## SUPPLIED INFORMATION

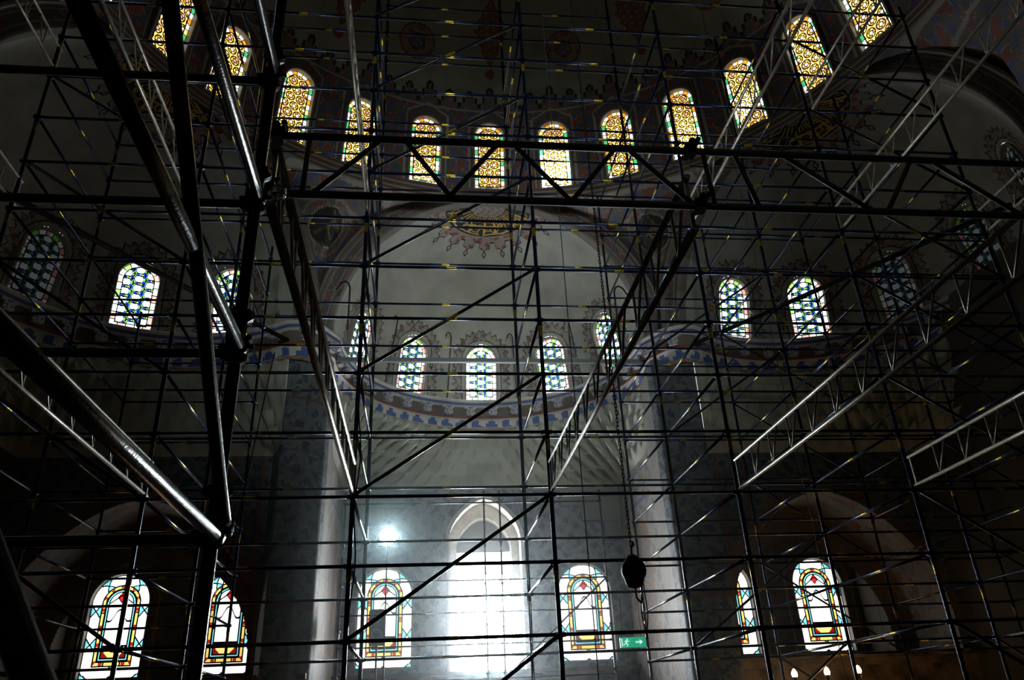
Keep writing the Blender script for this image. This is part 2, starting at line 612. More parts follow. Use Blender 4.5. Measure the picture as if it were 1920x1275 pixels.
# ------------------------------------------------------------------ main half dome with its ring of windows
WR, HR = .92, 2.28
RINGAZ = [math.radians(a) for a in (-72, -59.5, -49.2, -36.8, -24.5, -12.2, -.1, 12.2, 24.4, 36.4, 48.0, 59.9, 70.6)]
az = np.radians(np.linspace(-90, 90, 721))
ph = np.radians(np.concatenate([np.linspace(0, 42, 231), np.linspace(42, 90, 25)[1:]]))
A, PH = np.meshgrid(az, ph, indexing='ij')


def dome_pt(A, PH, rr=0.0):
    r = (DR + rr) * np.cos(PH)
    return np.stack([DC[0] + r * np.sin(A), DC[1] + r * np.cos(A), DC[2] + (DR + rr) * np.sin(PH)], -1)


P = dome_pt(A, PH)
ca = (A[:-1, :-1] + A[1:, 1:]) / 2; cp = (PH[:-1, :-1] + PH[1:, 1:]) / 2
deg = np.degrees(cp); adeg = np.degrees(ca)
u = ca * DR; v = cp * DR
FB = rgb(.14, .13, .13)
flor = arabesque(u, v, 1.15, FB, rgb(.30, .09, .06), rgb(.08, .11, .30), rgb(.36, .33, .27))
col = flor.copy()
# window surrounds: pale pointed outline round every window
raz = np.degrees(np.array(RINGAZ))
loc = adeg - raz[np.argmin(np.abs(adeg[..., None] - raz), -1)]
lx = np.abs(np.radians(loc)) * DR * np.cos(cp)
lz = (cp - math.radians(3.1)) * DR
outer = 2.75 - np.where(lx < .62, 0, 0) - .35 * (lx / .62)
edge = np.where(lz < 2.4, np.abs(lx - .64), np.abs(lz - outer))
pane_zone = (lx < .62) & (lz < outer) & (lz > 0)
col = blend(col, rgb(.12, .11, .11), pane_zone * .7)
col = blend(col, rgb(.42, .40, .36), ((edge < .03) & (lx < .67) & (lz > 0) & (lz < outer + .05)) * 1.0)
# striped cornice below the windows
st = (deg < 3.0)
col = np.where(st[..., None], np.where((np.floor(deg * 3).astype(int) % 3 == 0)[..., None], rgb(.36, .34, .30), rgb(.16, .10, .09)), col)
# crown frieze: fleurs rising into plain plaster
per = 12.25 / 3
fa_ = np.abs((adeg / per) - np.round(adeg / per)) * 2            # 0 centre .. 1 between
big = (np.round(adeg / per).astype(int) % 3 == 0)
hgt = np.where(big, 4.2, 3.2)
zrel = (deg - 19.6)
wd = np.where(zrel < .25 * hgt, .95, np.where(zrel < .6 * hgt, .62, np.where(zrel < .75 * hgt, .22, np.where(zrel < hgt, .34 * (1 - (zrel / hgt - .75) * 3.5), -1))))
fl_in = (fa_ < wd)
plaster = rgb(.40, .42, .36)
above = deg > 19.6
fl_line = above & (np.abs(fa_ - wd) < .13)
pc = np.broadcast_to(plaster, col.shape).copy()
pc = blend(pc, rgb(.25, .26, .23), (np.abs((adeg + 6) / 12.25 * 2 - np.round((adeg + 6) / 12.25 * 2)) < .012) * .6)
fr_c = blend(flor, rgb(.30, .26, .24), np.full(deg.shape, .35))
col = np.where(above[..., None], np.where(fl_in[..., None], fr_c, pc), col)
col = np.where(fl_line[..., None], rgb(.03, .03, .03), col)
col = np.where((np.abs(deg - 19.0) < .22)[..., None], rgb(.40, .37, .32), col)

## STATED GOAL
Restate only the lines running from the start of the material above through the line containing "return np.stack([DC[0] +", ends included. No pictures.

## THE RESULT
Keep writing the Blender script for this image. This is part 2, starting at line 612. More parts follow. Use Blender 4.5. Measure the picture as if it were 1920x1275 pixels.
# ------------------------------------------------------------------ main half dome with its ring of windows
WR, HR = .92, 2.28
RINGAZ = [math.radians(a) for a in (-72, -59.5, -49.2, -36.8, -24.5, -12.2, -.1, 12.2, 24.4, 36.4, 48.0, 59.9, 70.6)]
az = np.radians(np.linspace(-90, 90, 721))
ph = np.radians(np.concatenate([np.linspace(0, 42, 231), np.linspace(42, 90, 25)[1:]]))
A, PH = np.meshgrid(az, ph, indexing='ij')


def dome_pt(A, PH, rr=0.0):
    r = (DR + rr) * np.cos(PH)
    return np.stack([DC[0] + r * np.sin(A), DC[1] + r * np.cos(A), DC[2] + (DR + rr) * np.sin(PH)], -1)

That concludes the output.